The above inherent weaknesses, coupled with the immaturity of cloud storage administration relative to the decades of enterprise IT experience with tradition storage, results in unprotected storage that is likely to fall prey in the hands of hackers who constantly run their scans searching for the next victim.

Luckily there are simple precautions that can ensure data remains protected within the organization's boundaries: 

1.       Encrypt data and keep the keys in your pocket - You will sleep a lot better at night if you follow a simple rule: if your data is outside your walls, it had better be encrypted. Just as you wouldn't access sensitive information over public wi-fi without a VPN, so shouldn't you use public cloud storage without proper encryption. If your data is encrypted at rest and only you have access to the encryption keys, then you have nothing to worry about if a storage bucket becomes exposed: encrypted data will be useless to any non-authorized user. This is a vital insurance against the probability – large or small – that someday an error will occur.
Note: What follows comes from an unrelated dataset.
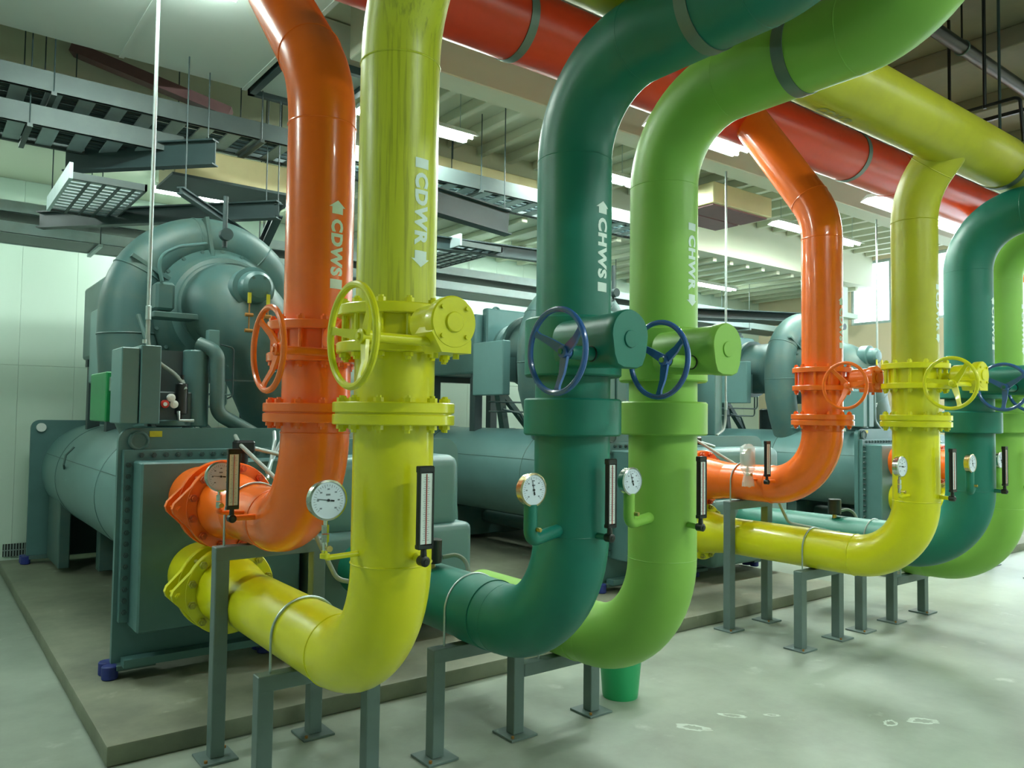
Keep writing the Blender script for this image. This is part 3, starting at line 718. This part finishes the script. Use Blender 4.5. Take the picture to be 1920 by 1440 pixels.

2.       Manage access permissions – Use a multi-layer access control system that starts from the access permissions of the bucket itself all the way to the file level for the relevant workloads, preserving permissions and connecting them to central directory authentication systems.

3.       Invest in data loss prevention (DLP) – Leverage DLP software to monitor data-access patterns and find deviations that can detect data-leakage. These tools also can block policy violations, enabling you to stop users from sending sensitive data outside company walls.

4.       Lock down endpoints and offices. Use enterprise EMM/MDM tools to eliminate shadow IT and create secure productivity spaces within corporate-provided and BYOD devices.

5.       Periodic penetration tests – Penetration testing is essential when adding new infrastructure to your network, such as cloud storage. But it is good practice to perform regular “pen tests” to evaluate your security posture and ensure no new leaks have appeared over time.

Keep these measures at the top of your data privacy agenda and you can protect yourself against the fate suffered by many leaky cloud bucket victims.